Parentifizierung – Wenn Kinder wie Eltern werden
Ganz baff erzählte er mir davon, er habe nun gelesen, dass Eltern, die ihre Aufgaben vernachlässigen, das Kind damit in die Elternrolle drängen. „Ich weiß, das nennt sich Parentifizierung,“ gab ich prompt zurück.
Ja, mir war das Thema bereits untergekommen. Verena König, eine der bekanntesten Traumatherapeuten Deutschlands, hatte in einer Podcastfolge darüber gesprochen.
Sie schreibt auf ihrem Instagram-Kanal davon, dass Kinder die Elternrolle nur aus der Not heraus übernehmen. So einfach ist das aber mitunter gar nicht zu erkennen.
Ich wollte beispielsweise als Kleinkind unbedingt wie meine Mama sein.
Ich wollte erwachsen sein.
Ich wollte Arbeiten zu erledigen haben.
Ich wollte mir meinen Tag einteilen.
Ich wollte Entscheidungen treffen.
Solche Kinder können das Thema etwas heikler machen. Denn sie rutschen leichter auch unbemerkt in eben so eine Elternrolle. Werden parentifizierte Kinder groß, nennt Verena König, im oben erwähnten Posting die folgenden unguten Muster:
- „Überfürsorglichkeit
- Einmischungstendezen
- Co-Abhängigkeit
- Aufopferung
- mangelnder Kontakt zum eigenen Inneren“
Instrumentelle und emotionale Parentifizierung
In der Literatur wird zumeist zwischen instrumenteller und emotionaler Parentifizierung unterschieden.
Instrumentelle Parentifizierung meint, dass ein Kind die praktischen Aufgaben eines Erwachsenen im Familiengefüge übernimmt. Das kann von der Verantwortung im Haushalt bis hin zu Windeln wechseln und der Betreuung von Geschwisterkindern reichen.

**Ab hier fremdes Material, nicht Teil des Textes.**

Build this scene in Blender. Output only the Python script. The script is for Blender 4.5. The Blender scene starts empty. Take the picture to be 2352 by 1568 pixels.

Emotionale Parentifizierung besteht dann, wenn ein Kind als übermäßiger Zuhörer für einen Elternteil herhalten muss. Wenn Eltern ihre Sorgen ungefiltert mit dem Kind teilen und sich stets ein offenes Ohr von ihm erwarten, ist größte Vorsicht geboten. Ein Kind kann diese emotionale Last in der Regel nicht unbeschadet tragen. Dies kann bis hin zu einer Art Ersatzpartnerschaft führen.
Sensible Lastenträger und willensstarke Kinder
Was ist nun aber mit Kindern, die Freude daran haben mitzuhelfen?
Es ist doch wichtig für Kinder, dass sie sich als ein Teil des Familiengefüges fühlen können. Und das entsteht eben auch dadurch, dass man etwas zum Gemeinsamen beiträgt. Hier sehe ich wiederum zwei Arten an Kindern, die prädestiniert dafür sind, ihren Eltern jenes Kopfzerbrechen zu bereiten, das meine Mama mit mir plagte.
Einerseits handelt es sich um sensible Kinder, die Missstimmungen besonders fein herausfühlen können. Sie merken, wenn etwas nicht stimmt. Sie merken, wenn Mama oder Papa überfordert sind. Nicht unbedingt bewusst, aber sie nehmen wahr, dass es eine Ungereimtheit gibt. Da diese Ungereimtheit bedrohlich auf das Kind wirken kann, kann es vorkommen, dass es versucht sein dadurch entstandenes Problem zu lösen. Allzu leicht wird ein solches Kind durch diesen Prozess besonders hilfsbereit. Es bekommt ein gutes Auge für die Arbeit, die noch zu erledigen ist und macht sie vielleicht einfach mal. Oder es entwickelt irgendwelche Verhaltensmuster, die dabei helfen sollen, entweder emotionale Last oder Arbeitslast zu seinen Ungunsten neu zu verteilen – um die Eltern zu entlasten.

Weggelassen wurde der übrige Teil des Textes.